Os nossos pais inventaram uma classe média a golpes de rins dum país a preto e branco, de ricos analfabetos e pobres raquíticos da fome; fecharam a guerra e abriram a política e as escolas, garantiram a saúde e acabaram com as barracas, por pouco não erradicavam a fome. Nós crescemos vacinados e com sapatos, com liceu e televisão, às vezes até com carro e aparelhos que lentamente nos endireitavam os dentes. Íamos ser, necessariamente, a geração que ia pontapear o destino de miséria e significar uma mudança total do país, e para mais com sorrisos de filme americano.

Estudámos, estudámos porque podemos ser pobres mas não somos tão burros que não saibamos que a escolaridade é o mais certo meio de ascensão social... estudámos porque eventualmente descobrimos quão apaixonante é o estudo, e continuamos a estudar apesar de tudo. Sabemos mais do qualquer outra geração antes de nós, por mais que os velhos mais nhurros se gabem de saber de cor as estações da linha de Benguela ou todos os afluentes do Rovuma.

E no entanto cada vez que acordamos ainda no nosso quarto de filho-família, cada vez que voltamos a pedir-lhes dinheiro “emprestado” para pagar as contas, cada vez que lhes levamos a roupa a lavar para poupar uns trocos ou deles recebemos cabazes de batatas e cebolas “para ajudar”, cada vez que ouvimos o “Parva que Sou” dos Deolinda e dizemos sim sou eu sim somos nós todos... porra isto é o hino da geração inteira, cada vez que passamos por esta derrota, esta vergonha, esta dor de alma tomamos consciência a frio que algo correu mal, que de alguma maneira este magnífico projecto que tínhamos todos deu com os burros na água.

E se calhar os gajos têm razão, se calhar tivemos uma educação demasiado permissiva e com demasiadas expectativas, se calhar temos de reaprender a ser pobres e desabituarmo-nos de cumprir os critérios proteicos da OMS, se calhar fomos irresponsáveis por querermos estudar Belas Artes ou Ciências Humanas ou... Direito, se calhar a culpa é nossa, quase de certeza que a culpa é nossa por acharmos que aos 40 íamos estar a cuidar dos nossos pais em vez de lhes estarmos a cravar dinheiro, comida, tecto.

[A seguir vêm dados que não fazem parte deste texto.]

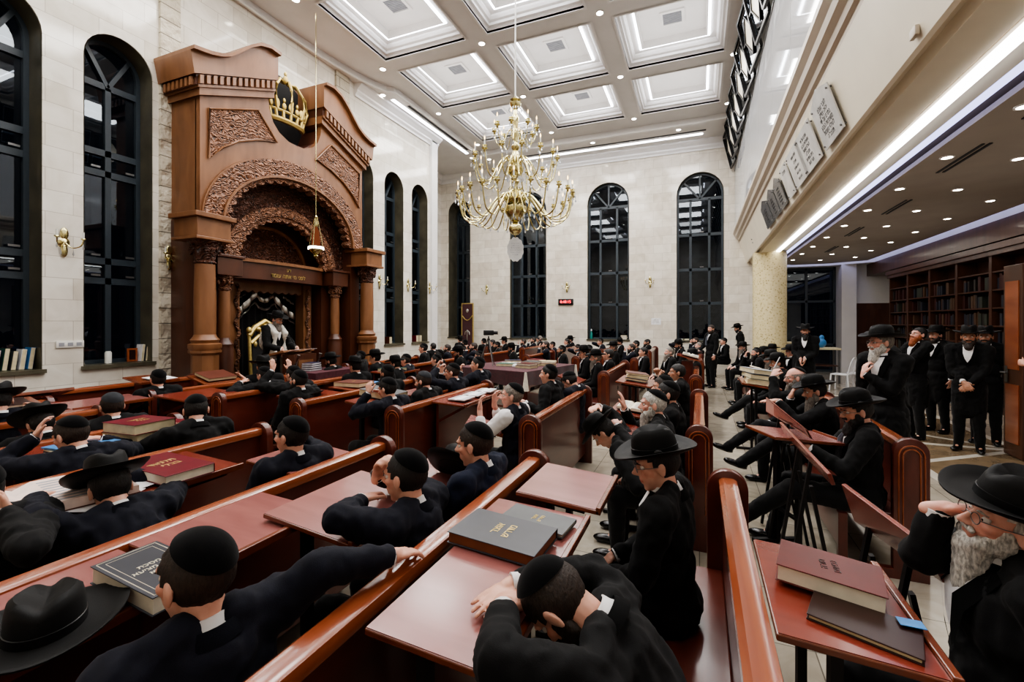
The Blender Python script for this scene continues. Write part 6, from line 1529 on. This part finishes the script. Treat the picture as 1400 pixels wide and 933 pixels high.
# ---- standing men
person('tall grey-bearded man standing in open black coat and white shirt, hand on chest', (1.68, 5.62, 1.65), 124, 4, hy=-22, hp=4, pose='stand', gear='hat', beard=(.06, 'hair_white'), hair='hair_grey', glasses=True, vox=.0075, skin='skin_pink', lw=('w', 1.52, 5.55, 1.33), lh=((.2, .2, 1), (-1, -.3, 0), 1), lcurl=.7)
person('hatted man standing partly hidden behind the tall grey-bearded man', (2.2, 7.3, 1.70), 96, 2, pose='stand', gear='hat', vox=.012)
person('ginger-bearded man with glasses standing with folded arms by the bookcases', (3.2, 9.1, 1.64), 104, -4, hy=6, hp=-8, pose='stand', gear='smallkippah', hair='hair_black', beard=(.05, 'hair_ginger'), glasses=True, vox=.0085, skin='skin_pink', lw=(.08, .26, 1.22), rw=(-.08, .28, 1.2), lh=((1, .1, 0), (0, 1, 0)), rh=((-1, .1, 0), (0, 1, 0)), lhint=(-1, .1, -.4), rhint=(1, .1, -.4))
person('bearded man in black suit standing with hands joined, facing the camera', (3.54, 8.45, 1.63), 150, 0, hy=4, hp=4, pose='stand', gear='hat', beard=(.03, 'hair_brown'), hair='hair_brown', vox=.008, skin='skin_tan', lw=(-.03, .2, .98), rw=(.03, .22, 1.0), lh=((.6, .3, -.7), (0, 1, .3)), rh=((-.6, .3, -.7), (0, 1, .3)))
person('dark-eyed man with short beard standing beside the open door, black hat', (3.98, 9.05, 1.62), 148, 2, hp=6, pose='stand', gear='hat', beard=(.03, 'hair_black'), vox=.009, skin='skin_tan')
person('man peeking over the shoulder of the joined-hands man', (3.66, 9.75, 1.62), 120, 2, pose='stand', gear='hat', beard=(.02, 'hair_brown'), vox=.012)
person('grey-bearded old man seated on the plastic chair between standing men', (3.95, 10.35, 1.22), 104, -8, hp=-12, gear='smallkippah', beard=(.08, 'hair_grey'), hair='hair_grey', vox=.01, skin='skin_pink')
person('man at the right edge gripping the open wooden door', (3.95, 7.35, 1.64), 110, 0, pose='stand', vox=.011, gear='hat', lw=('w', 3.72, 7.62, 1.32), lh=((-.3, 1, .2), (-1, -.3, 0), 1), curl=.8)
person('bearded man in hat standing by the high table beyond the column', (2.13, 11.6, 1.69), 160, 0, hy=6, pose='stand', gear='hat', beard=(.06, 'hair_black'), vox=.011, lw=(-.02, .2, 1.05), rw=(.05, .22, 1.03))
person('young bareheaded man in black suit standing before the back window', (.3, 14.0, 1.68), 120, -2, hy=20, pose='stand', gear='none', beard=(.01, 'hair_brown'), hair='hair_brown', vox=.012, tie=True, rw=(.2, .25, 1.0))
person('man in tall black hat standing against the back wall beside the column', (1.12, 16.1, 1.64), 92, 8, hp=16, pose='stand', gear='hat', beard=(.02, 'hair_black'), vox=.013)
person('speaker in black hat and pale prayer shawl standing at the lectern before the ark', (-7.0, 5.93, 1.62), -80, 8, hp=18, hy=0, pose='stand', gear='hat', beard=(.05, 'hair_grey'), shawl=True, vox=.010, loc=None, lw=('w', -6.72, 6.12, 1.10), rw=('w', -6.72, 5.80, 1.10), glasses=True)
D.objects[-1]  # noqa
for o in COL.objects:
    if o.get('label', '').startswith('speaker in black hat'): o.location.z = .26
# ---- crowd prototypes
PR = {}
def proto_p(key, **kw):
    p = person('prototype', None, 0, loc=(0, 0, 0), vox=.0135, detail=False, **kw); p['hx'] = 0
    PR[key] = [p, False]
proto_p('K1', lean=6, hp=4, gear='kippah')
proto_p('K2', lean=8, hp=4, gear='kippah', beard=(.03, 'hair_black'), skin='skin_tan')
proto_p('K3', lean=16, hp=10, gear='kippah', jacket='cloth_navy', hair='hair_brown', rw=(.03, .24, 1.06), rh=((0, .1, 1), (0, 1, 0)), curl=.8)
proto_p('H1', lean=6, hp=8, gear='hat')
proto_p('H2', lean=10, hp=10, gear='hat', beard=(.07, 'hair_black'))
proto_p('H3', lean=6, hp=4, gear='hat', beard=(.14, 'hair_grey'), skin='skin_pink', hair='hair_grey')
proto_p('B1', lean=4, hp=0, gear='none', hair='hair_black', jacket='cloth_black')
proto_p('B2', lean=4, hp=-6, gear='none', hair='hair_brown', beard=(.02, 'hair_brown'), jacket='cloth_navy', lw=(-.04, .22, 1.08), lh=((0, 0, 1), (0, 1, 0)), curl=.7)
proto_p('G1', lean=2, hp=-4, gear='smallkippah', hair='hair_grey', beard=(.08, 'hair_grey'), skin='skin_pink')
LINES = [.12, 1.4, 0, -1.4, -2.8, -4.1, -5.4, -6.7]
placed = [Vector((o.location.x, o.location.y)) for o in COL.objects if o.get('category') == 'person' and o.get('label') != 'prototype']
HOFF = Vector((0, .13, 0))
def crowd(px, py, key, label, dep=None, face=0, z=1.17):
    dep0 = dep or (CAMH-z)*FPX/max(4, (py-440))
    d = ray(px, py); best = None
    for lx in LINES[1:]:
        X = lx-.36
        t = X/d.x if abs(d.x) > 1e-3 else 99
        if t <= 5: continue
        err = abs(t-dep0)/dep0
        if best is None or err < best[0]: best = (err, t)
    t = best[1] if best and best[0] < .07 else dep0
    if dep: t = dep
    x, y = d.x*t, min(16.6, d.y*t)
    hd_ = 90+face
    tgt = math.degrees(math.atan2(-(-7-x), (6-y))) # towards the speaker
    dlt = max(-35, min(35, tgt-90)); hd_ += dlt*.6
    for _ in range(12):
        clash = [q for q in placed if (Vector((x, y))-q).length < .44]
        if not clash: break
        v = Vector((x, y))-clash[0]; v = v.normalized()*.12 if v.length > .01 else Vector((.05, .1)); x += v.x*.3; y += abs(v.y)+.08
    y = min(y, 16.55); placed.append(Vector((x, y)))
    P0, used = PR[key]
    off = Matrix.Rotation(R(hd_), 3, 'Z')@HOFF
    loc = (x-off.x, y-off.y, random.uniform(-.012, .02))
    sc = random.uniform(.95, 1.04); sc = (sc, sc, sc)
    if not used: P0.location = loc; P0.rotation_euler = (0, 0, R(hd_)); P0.scale = sc; P0['label'] = label; P0['group'] = 'seated congregation'; PR[key][1] = True; return P0
    return dup(P0, loc, R(hd_), label, 'seated congregation', sc)
C_ = [
 (327, 507, 'H1', 'hatted man with glasses low in front of the ark curtain'),
 (349, 497, 'K1', 'kippah-wearing man in black in front of the speaker lectern'),
 (452, 494, 'H2', 'man in black hat and navy jacket right of the maroon cloth table', 8.2),
 (489, 486, 'K1', 'black-haired man with white collar right of the ark column'),
 (510, 487, 'H1', 'hatted man with white collar, second from the ark column'),
 (527, 508, 'K2', 'dark-bearded kippah wearer in navy behind the green book'),
 (483, 520, 'H1', 'man bent under a black hat next to the reading boy', 7.0),
 (558, 489, 'K3', 'man with raised fingers below the narrow left windows'),
 (573, 490, 'K1', 'kippah wearer right beside the man with raised fingers'),
 (540, 492, 'H2', 'hatted man below the first narrow window beyond the ark'),
 (590, 474, 'B1', 'dark-haired man near the left wall corner, nearest the last left window'),
 (607, 474, 'B2', 'brown-haired man in suit one place right of the last left window'),
 (598, 484, 'K2', 'bearded kippah wearer just below the brown-haired corner man'),
 (628, 465, 'H1', 'man with black hat in front of the corner window'),
 (627, 482, 'H2', 'bearded man in wide hat left of the tripod'),
 (643, 476, 'B2', 'clean-cut man in profile directly under the maroon banner'),
 (634, 470, 'K1', 'kippah wearer between the corner window and the banner'),
 (660, 467, 'K1', 'kippah wearer right of the maroon banner'),
 (658, 484, 'K3', 'man with hand to face just left of the tripod legs', 9.9),
 (670, 468, 'B1', 'dark head immediately behind the tripod camera'),
 (688, 466, 'H1', 'hatted man right of the tripod camera'),
 (699, 472, 'H2', 'man in broad black hat leaning over the reading table', 12.5),
 (712, 467, 'B2', 'fair-skinned man in grey suit under the second back window'),
 (726, 466, 'B2', 'ginger-haired man with hands at his face under the second back window'),
 (735, 465, 'G1', 'grey-haired man at the right end of the second back window'),
 (742, 471, 'B2', 'man with long profile and arm raised behind the reading table', 13),
 (757, 468, 'K3', 'man covering his mouth below the red clock'),
 (766, 476, 'K2', 'bearded man below the red clock turned left'),
 (772, 465, 'B1', 'dark-haired man straight under the red clock'),
 (782, 466, 'H2', 'hatted man right of the red clock'),
 (792, 472, 'K3', 'man holding his forehead right of the red clock'),
 (796, 484, 'H1', 'hatted man below the stone pier right of the clock'),
 (803, 475, 'K2', 'bearded kippah wearer left of the third back window'),
 (811, 496, 'H3', 'grey-bearded man in black hat by the arched pew end behind the reading table', 8.6),
 (823, 486, 'B1', 'man with white collar behind the grey-bearded hatted man'),
 (823, 468, 'K3', 'man resting head on hand under the third back window'),
 (836, 476, 'H3', 'white-haired man with hat under the third back window'),
 (856, 475, 'B2', 'bareheaded man in open white shirt right of the third window'),
 (867, 474, 'K1', 'kippah wearer leaning back right of the open-shirted man'),
 (886, 466, 'B1', 'dark-haired man below the paper notice'),
 (896, 462, 'K2', 'bearded man just right of the paper notice'),
 (909, 482, 'G1', 'elderly grey-bearded man with small kippah right of centre'),
 (928, 473, 'H2', 'man in black hat under the left edge of the fourth window'),
 (944, 486, 'H1', 'man with tall hat behind the profile man'),
 (948, 466, 'B2', 'man with reddish face under the fourth window'),
 (956, 473, 'G1', 'old man with long grey sideburns beside the lectern'),
 (1013, 474, 'H3', 'grey-bearded hatted man with outstretched hand left of the column'),
 (1045, 482, 'H2', 'hatted man directly in front of the mosaic column base', 9.6),
 (1078, 484, 'H1', 'man in black hat right of the mosaic column base', 10.6),
 (1053, 476, 'H3', 'bearded man in hat half hidden behind the column row', 11.5),
 (576, 478, 'K1', 'kippah wearer below the second narrow window beyond the ark'),
 (617, 474, 'K3', 'man raising his hand left of the corner window'),
 (678, 474, 'K2', 'bearded man partly hidden by the tripod legs', 14),
 (748, 463, 'K1', 'kippah wearer in the last row between second window and clock'),
 (846, 466, 'H1', 'hatted man in the last row right part of third window'),
 (875, 483, 'B1', 'dark-haired man low behind the arched pew end', 10.5),
 (985, 466, 'K1', 'kippah wearer in the last row behind the standing man'),
 (935, 463, 'K3', 'man with hand raised beside the standing bareheaded man'),
]
for e in C_: crowd(e[0], e[1], e[2], e[3], *(e[4:5]))
print('people', NP, 'crowd', len(C_))
# ================================================================ LIGHTS, WORLD, CAMERA
def area(name, loc, rot, sx, sy, p, col=(1, .97, .93)):
    l = D.lights.new(name, 'AREA'); l.shape = 'RECTANGLE'; l.size = sx; l.size_y = sy; l.energy = p; l.color = col
    o = D.objects.new(name, l); COL.objects.link(o); o.location = loc; o.rotation_euler = rot; return o
for x0, x1 in XI:
    for y0, y1 in YI:
        if y0 < -2.4: continue
        area('coffer_light', ((x0+x1)/2, (y0+y1)/2, ZT-.03), (0, 0, 0), 1.3, 1.3, 72 if y0 > 3 else 34)
        area('coffer_fill', ((x0+x1)/2, (y0+y1)/2, ZT-.0), (PI, 0, 0), 1.7, 1.7, 9, (1, .98, .97))  # unseen upward lamp added to brighten the inside of each coffer
for y in (0, 5, 10, 15): area('gallery_light', (3.9, y+1, 3.85), (0, 0, 0), 2, 3.5, 26, (1, .93, .82))
for y in (2, 7, 12, 17): area('gallery_soffit_fill', (3.9, y, 3.2), (PI, 0, 0), 2.4, 4, 2.5, (1, .95, .9))  # added fill without a fixture, lifts the dim soffit under the gallery
area('gallery_upper_light', (2.3, 6, 7.9), (0, 0, 0), 1, 14, 60)
for i, (y, e) in enumerate([(3, 40), (8, 40), (13, 40)]):
    area('cove_wash', (-7.9, y, 7.9), (0, R(-30), 0), .3, 3, e)
area('back_wash', (-3.3, 16.0, 8.1), (R(-25), 0, 0), 7, .3, 60)
w = D.worlds.new('World'); bpy.context.scene.world = w; w.use_nodes = True
w.node_tree.nodes['Background'].inputs[0].default_value = (.012, .018, .03, 1); w.node_tree.nodes['Background'].inputs[1].default_value = .5
cam = D.cameras.new('Camera'); cam.sensor_width = 36; cam.lens = 36*FPX/1400; cam.clip_start = .02; cam.clip_end = 200
# horizon sits 26.5 px above the frame centre: use a vertical lens shift so verticals stay vertical
cam.shift_y = -26.5/1400
co = D.objects.new('Camera', cam); COL.objects.link(co); co.location = (0, 0, CAMH); co.rotation_euler = (R(90), 0, YAW)
sc = bpy.context.scene; sc.camera = co
sc.view_settings.view_transform = 'AgX'
try: sc.view_settings.look = 'AgX - Medium High Contrast'
except Exception: pass
sc.view_settings.exposure = .3
sc.cycles.max_bounces = 6; sc.cycles.diffuse_bounces = 3; sc.cycles.glossy_bounces = 3; sc.cycles.transparent_max_bounces = 8
sc.cycles.use_denoising = True; sc.cycles.sample_clamp_indirect = 4
sc.cycles.use_adaptive_sampling = True; sc.cycles.adaptive_threshold = .02
sc.cycles.caustics_reflective = False; sc.cycles.caustics_refractive = False

D.scenes.remove(WORK)
D.batch_remove(TRASH)
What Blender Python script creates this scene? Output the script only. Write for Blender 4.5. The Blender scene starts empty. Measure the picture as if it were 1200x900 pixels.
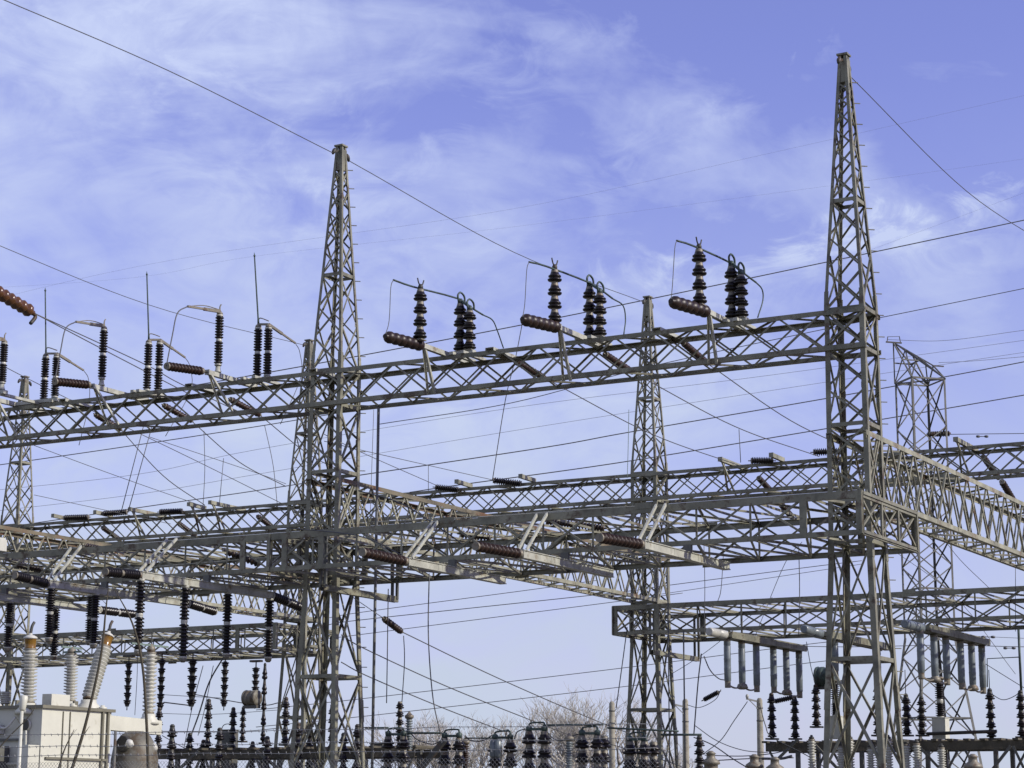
import bpy, math, random
from mathutils import Vector, Matrix

random.seed(7)
SC = bpy.context.scene
COL = SC.collection

# ------------------------------------------------------------------ camera
FPX, HY, ROLL, TH, XR = 2428.36, 951.12, 0.0048, 0.5143, 8.4088
A, B, HT = 15.3988, 20.4748, 20.64          # bay length, bay depth, tower height
CAM = Vector((0, 0, 1.7))
TILT = math.atan((HY - 450) / FPX)
_f = Vector((0, math.cos(TILT), math.sin(TILT)))
_u0 = Vector((0, -math.sin(TILT), math.cos(TILT)))
_r0 = Vector((1, 0, 0))
_r = _r0 * math.cos(ROLL) + _u0 * math.sin(ROLL)
_u = -_r0 * math.sin(ROLL) + _u0 * math.cos(ROLL)
cd = bpy.data.cameras.new('camera')
cam = bpy.data.objects.new('camera', cd)
COL.objects.link(cam)
cam.matrix_world = Matrix(((_r.x, _u.x, -_f.x, CAM.x), (_r.y, _u.y, -_f.y, CAM.y), (_r.z, _u.z, -_f.z, CAM.z), (0, 0, 0, 1)))
cd.sensor_width = 36
cd.lens = 36 * FPX / 1200
cd.clip_start = 0.5
cd.clip_end = 6000
SC.camera = cam

# ------------------------------------------------------------------ the yard's grid: u runs along a row of towers, v from row to row
CT, ST = math.cos(TH), math.sin(TH)
UD = Vector((-CT, ST, 0))
VD = Vector((ST, CT, 0))
ZD = Vector((0, 0, 1))
R0 = Vector((XR, 50, 0))


def G(u, v, z):
    return R0 + UD * u + VD * v + ZD * z


def grid(P):
    d = P - R0
    return d.dot(UD), d.dot(VD), P.z


def ray(px, py):
    return _f + _r * ((px - 600) / FPX) + _u * ((450 - py) / FPX)


def at(px, py, Y):
    d = ray(px, py)
    return CAM + d * (Y / d.y)


def plane(px, py, n, c):
    d = ray(px, py)
    return CAM + d * ((c - (CAM - R0).dot(n)) / d.dot(n))


def pv(px, py, v):
    return plane(px, py, VD, v)


def pu(px, py, u):
    return plane(px, py, UD, u)


def pz(px, py, z):
    return plane(px, py, ZD, z)


def rise(P, py):
    """the point straight above or below P that stands at height py in the picture"""
    lo, hi = -5.0, 60.0
    for _ in range(48):
        m = (lo + hi) / 2
        d = Vector((P.x, P.y, m)) - CAM
        y = 450 - FPX * d.dot(_u) / d.dot(_f)
        if y > py:
            lo = m
        else:
            hi = m
    return Vector((P.x, P.y, (lo + hi) / 2))


# ------------------------------------------------------------------ materials
def mat(name, base, rough=0.6, metal=0.0, var=0.25, scale=3.0, spots=None, spot_amt=0.5, spot_scale=1.2, bump=0.0, spec=0.5, fine=30.0):
    m = bpy.data.materials.new(name)
    m.use_nodes = True
    nt = m.node_tree
    bs = nt.nodes['Principled BSDF']
    bs.inputs['Roughness'].default_value = rough
    bs.inputs['Metallic'].default_value = metal
    bs.inputs['Specular IOR Level'].default_value = spec
    tc = nt.nodes.new('ShaderNodeNewGeometry')
    n1 = nt.nodes.new('ShaderNodeTexNoise')
    n1.inputs['Scale'].default_value = scale
    n1.inputs['Detail'].default_value = 6
    n1.inputs['Roughness'].default_value = 0.65
    nt.links.new(tc.outputs['Position'], n1.inputs['Vector'])
    r1 = nt.nodes.new('ShaderNodeMapRange')
    r1.inputs['From Min'].default_value = 0.3
    r1.inputs['From Max'].default_value = 0.7
    r1.inputs['To Min'].default_value = 1 - var
    r1.inputs['To Max'].default_value = 1 + var
    nt.links.new(n1.outputs['Fac'], r1.inputs['Value'])
    mul = nt.nodes.new('ShaderNodeVectorMath')
    mul.operation = 'SCALE'
    mul.inputs[0].default_value = base
    nt.links.new(r1.outputs['Result'], mul.inputs['Scale'])
    out = mul.outputs['Vector']
    if spots:
        n2 = nt.nodes.new('ShaderNodeTexNoise')
        n2.inputs['Scale'].default_value = spot_scale
        n2.inputs['Detail'].default_value = 8
        n2.inputs['Roughness'].default_value = 0.7
        nt.links.new(tc.outputs['Position'], n2.inputs['Vector'])
        r2 = nt.nodes.new('ShaderNodeMapRange')
        r2.inputs['From Min'].default_value = 0.66 - 0.3 * spot_amt
        r2.inputs['From Max'].default_value = 0.78 - 0.3 * spot_amt
        nt.links.new(n2.outputs['Fac'], r2.inputs['Value'])
        mx = nt.nodes.new('ShaderNodeMix')
        mx.data_type = 'RGBA'
        nt.links.new(r2.outputs['Result'], mx.inputs['Factor'])
        nt.links.new(out, mx.inputs['A'])
        mx.inputs['B'].default_value = (*spots, 1)
        out = mx.outputs['Result']
    nt.links.new(out, bs.inputs['Base Color'])
    if bump:
        n3 = nt.nodes.new('ShaderNodeTexNoise')
        n3.inputs['Scale'].default_value = fine
        n3.inputs['Detail'].default_value = 4
        nt.links.new(tc.outputs['Position'], n3.inputs['Vector'])
        bp = nt.nodes.new('ShaderNodeBump')
        bp.inputs['Strength'].default_value = bump
        bp.inputs['Distance'].default_value = 0.02
        nt.links.new(n3.outputs['Fac'], bp.inputs['Height'])
        nt.links.new(bp.outputs['Normal'], bs.inputs['Normal'])
    return m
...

É capaz de ser isso... a culpa é dos velhos e do seu lirismo, achavam que ter um filho doutor ia ser como no tempo da maria cachucha, com os vizinhos de olho cheio e o puto garantido a escapar a um call-center a três países de distância?! Pois deixemo-nos disso, razão tem de certeza o Pangloss: este é com certeza o melhor dos mundos possíveis, por isso nem vale a pena moer o toutiço com alternativas, e quando o guito se revelar curto para a conta da luz: cravemos os velhos... valham-nos os velhos que ainda têm capacidade de serem cravados, valham-nos os nossos pobres velhos.